In the next section of the recording ("Living Ballads"), Savall includes pieces of music that are not actually performed at all in the novel but that are related to stories included in the narrative. In Chapter 23, Don Quixote weaves the story recounted in the Romance del Llanto de Belerma por la muerte de Durandarte into the dream narrative he relates from his time in the Cave of Montesinos. The tune of this ballad is quite simple but affecting, sung by Montserrat Figueras in her trademarked cantillatory style. Something about the music is so appealing that it helps the listener understand the sway the chivalric tales have in Don Quixote's mind, which on the page usually sound more absurd than tragic to modern ears. The romance is composed in the voice of Belerma, whose beloved Durandarte has just been killed in battle. Durandarte's last request to his best friend, Montesinos, is that Montesinos carve out Durandarte's heart to take to Belerma as a sign of his love even in death. In his madness, Don Quixote meets all of these characters in his imagination when he is lowered into the chasm named by legend for Montesinos.
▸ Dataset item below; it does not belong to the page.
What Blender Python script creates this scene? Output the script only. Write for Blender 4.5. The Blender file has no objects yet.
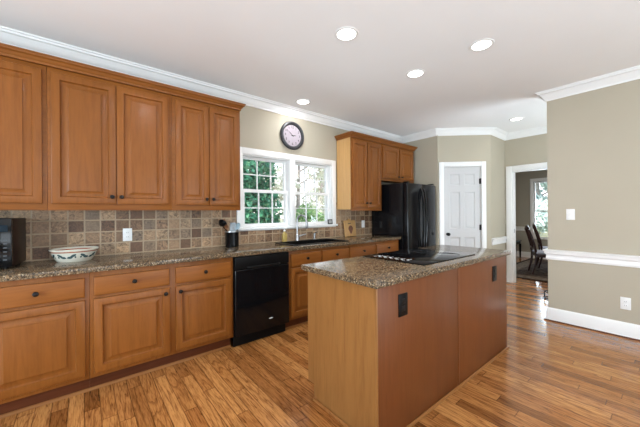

There is another musical moment in the novel that Savall's recording omits, in Chapter 24, when the knight and Sancho, led by the cousin of their last host, meet a young boy on his way to join the army:
They overtook a youth who was walking along leisurely in front of them. He had a sword over his shoulder, and attached to it was a bundle, consisting apparently of his clothes, in all likelihood his trousers or breeches, a cloak, and a shirt or two. He was dressed in a short velvet jacket that was shiny as satin in spots, his shirt was showing, his stockings were of silk, and his shoes were of the square-toed variety in use at court. He was around eighteen or nineteen years of age, with a merry countenance and a seemingly agile body, and he was singing short-meter ballads as he went along, to while away the tedium of his journey. He had just finished a song which the cousin proceeded to memorize and which went like this: "My purse is lean, so to war I go; / If I had money, more sense I'd show."The young man joins the travellers at a nearby inn, where there is a puppet show and an entertainment involving a divining ape. The puppet show relates the story of Sir Gayfiers (Don Gayferos), recounted also in another romance ("Si d'amor pena sentis"), which although not sung in the novel is recorded here. Melisendra, imprisoned by the Moors, speaks from her balcony to a knight she does not realize is her beloved Don Gayferos, telling him to go to her beloved and tell him that she is to be wed, against her will, to another man. Gayferos takes her on his horse, and they try to escape. When the Moors give chase, threatening to catch them, Don Quixote becomes enraged and, unable to separate fiction from reality, attacks all of the puppets and sets and destroys everything, believing he is rescuing the knight and his lady. It is also a simple tune, arranged lightly with harp and gamba, and Arianna Savall sings the vocal part.